Wednesday, March 16, 2011

RtC: Underpainting Trial

If you picked up No Quarter #34 and read Matt DiPietro's article about underpainting, you may have found yourself curious just as I did. Well, I decided to try this technique out. Now I need to at a disclaimer here: This is the very first time I've tried this specific technique, so my execution was less than optimal. In the past I used to prime models black and then drybrush white to get an idea of surfaces. This process was new for me. With that caveat out of the way, let's see my results.

First, I started with my freshly primed Feralgeist. I chose this model due to it being a good candidate for multiple wash layers. I followed the article as closely as made sense. The grey coat covered probably 80% of the surface, and the white coat covered probably 30%. My first note here is that doing light shots of primer like this left some graininess that I'm not used to having when I do solid coats. No matter, it seemed to have little effect on the final product.
First, I did a wash of P3 Carnal Pink, probably about 1:3. It was thick enough to give a strong tint of the pink to the entire surface. At this point I definitely noticed that the underpainted coat has a noticeable effect on the pink wash layer.
Next, a thinner wash of half P3 Carnal Pink and half VMC Pink. This was probably at about 1:4, with a drop of flow aid thrown in for good measure. At this point, the underpainted coat is becoming less obvious.
Now a wash of just VMC Pink, at roughly 1:5 with a couple drops of flow aid in there. Again, even less obvious of the underpainting.
Now a wash of half VMC Pink and half P3 Beaten Purple. About 1:5 with definite flow aid added.
Ok, I have no idea what happened with my camera here. This step was where I went back and re-higlighted some areas with slightly thinned (1:1) P3 Carnal Pink to bring some surface back to a brighter shade.
Next, I did a very controlled wash of P3 Beaten Purple and some VGC Violet ink. This was something like 2 parts paint, 1 part ink, 3 parts water, 2 parts flow aid. By controlled wash I mean that rather than washing the entire surface, I just washed the recessed areas that I wanted to darken.

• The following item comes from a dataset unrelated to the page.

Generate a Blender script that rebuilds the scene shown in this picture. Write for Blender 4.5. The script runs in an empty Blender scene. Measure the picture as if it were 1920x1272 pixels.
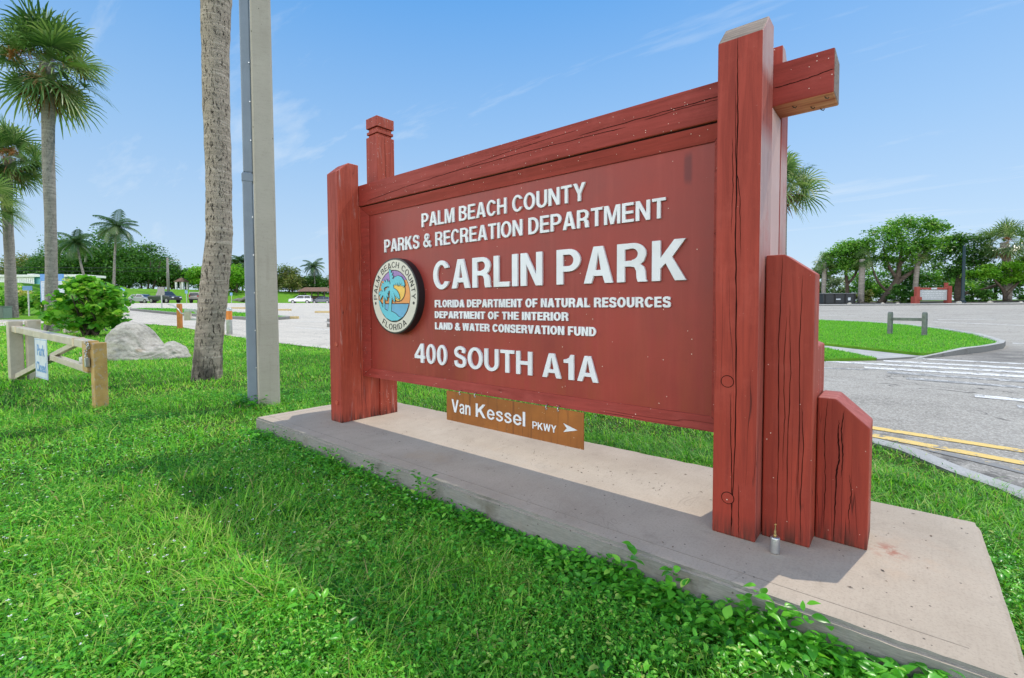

It is at this point that my step-by-step comes to an end because...
... Where'd the underpainting go? Ok, perhaps my wash technique was not entirely the best option here. The article really only does 1 or 2 washes on top of the underpainting, and they tend to be darker colors. So I'll admit, my test is probably not entirely reflective of the way the technique should be employed. In any case, here are my takeaways:

1) Underpainting via 3 primer coats (and necessary black painting the recesses) takes time.
2) The technique definitely works better with just a couple washes.
3) Taking the time to underpaint definitely gives a much better sense of where to highlight, particularly if you follow the zenithal highlighting methodology.
4) This is not particularly compatible with my own painting style.
5) I'm glad I took the time to try it out, and hey, my Feralgeist went from blister pack to done in 2 days, which is a record for me! (I'll post the final model tomorrow)

So, will I use this for my War Hog? Probably not.
Will I use it for select future projects? Very likely yes.
Do I recommend other people try it out? Absolutely! See if it works for you! Trying out new techniques is what it takes to step up your painting.

Until next time, paint like you have a pair!

1 comment:

redmanphill said...

It is interesting but it is not something I would really use. Its too hard to control over an entire model and still get decent results. For instance on a warjack I just can't see that working very well.